According to a public opinion poll on corruption conducted by the Kyiv International Institute of Sociology in 2018, 45.7% of respondents believed that regional authorities are corrupt, as opposed to 73.2% who attribute responsibility to the Verkhovna Rada, suggesting that local authorities enjoy more trust than their national counterparts.

“Everyone understands that local clans are stealing, that they have built the local economy for themselves. Still public funds are not only stolen, but also invested,” explains Fisun. “Many studies, like research by Lant Pritchett and Eric Werker, show that it is local corruption in, for example, the construction of urban infrastructure leads to economic growth. The money, including stolen money, is reinvested in the local economy and stimulates economic growth. Besides those who vote for local elites, and this is the majority, do not want to change this system precisely because change can worsen their situation.”

Machine politics

As a new political situation is being formed in Ukraine, local political machines are working for themselves, and it will be interesting to see how the dialogue between the independent regions and the central government develops further.

In a situation when president Volodymyr Zelenskyi has fewer means of influencing local political elites, he will be forced to take new political maneuvers in order to come to agreements with regional powers. “I think the President’s Office will most likely choose a model of coexistence and soft coalition with regions,” says Fisun. “The winners in the regional councils, city councils, etc. will see who is best to create alliances with: either the Servant of the People or perhaps with their opponents. In most cities, it may be a bloc between Servant of the People and the mayors' political projects. Approximately the same configuration at the regional level.”

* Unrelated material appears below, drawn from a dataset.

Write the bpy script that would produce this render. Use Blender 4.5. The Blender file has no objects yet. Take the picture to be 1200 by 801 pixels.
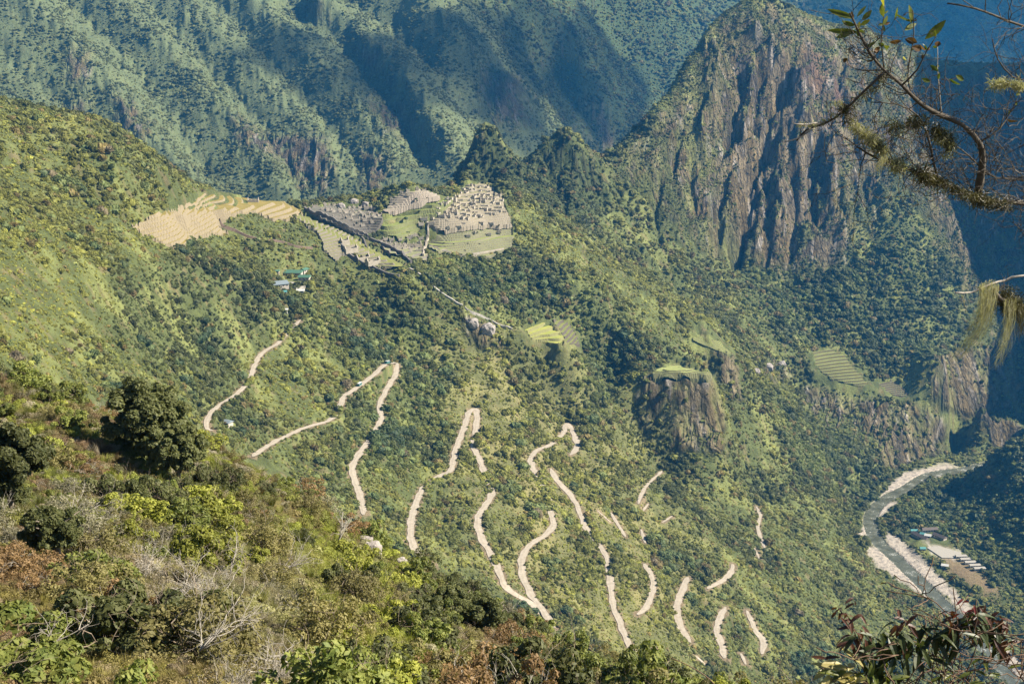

Ukraine’s decentralisation reform was meant to renew the political situation in the country’s region, reduce the significance of national government and shift political responsibility to locally elected officials. But it has ended up consolidating the monopoly of power of local political machines. In the years to come, Ukraine may become a country with a weak centre and stronger regions. Although in theory, local clans cannot seize power completely (Ukraine still has an administrative vertical and the president has mechanisms of political influence at his disposal), but in case of a weak law enforcement and judiciary system, the Ukrainian state might not have any leverage over mayors or regional councils.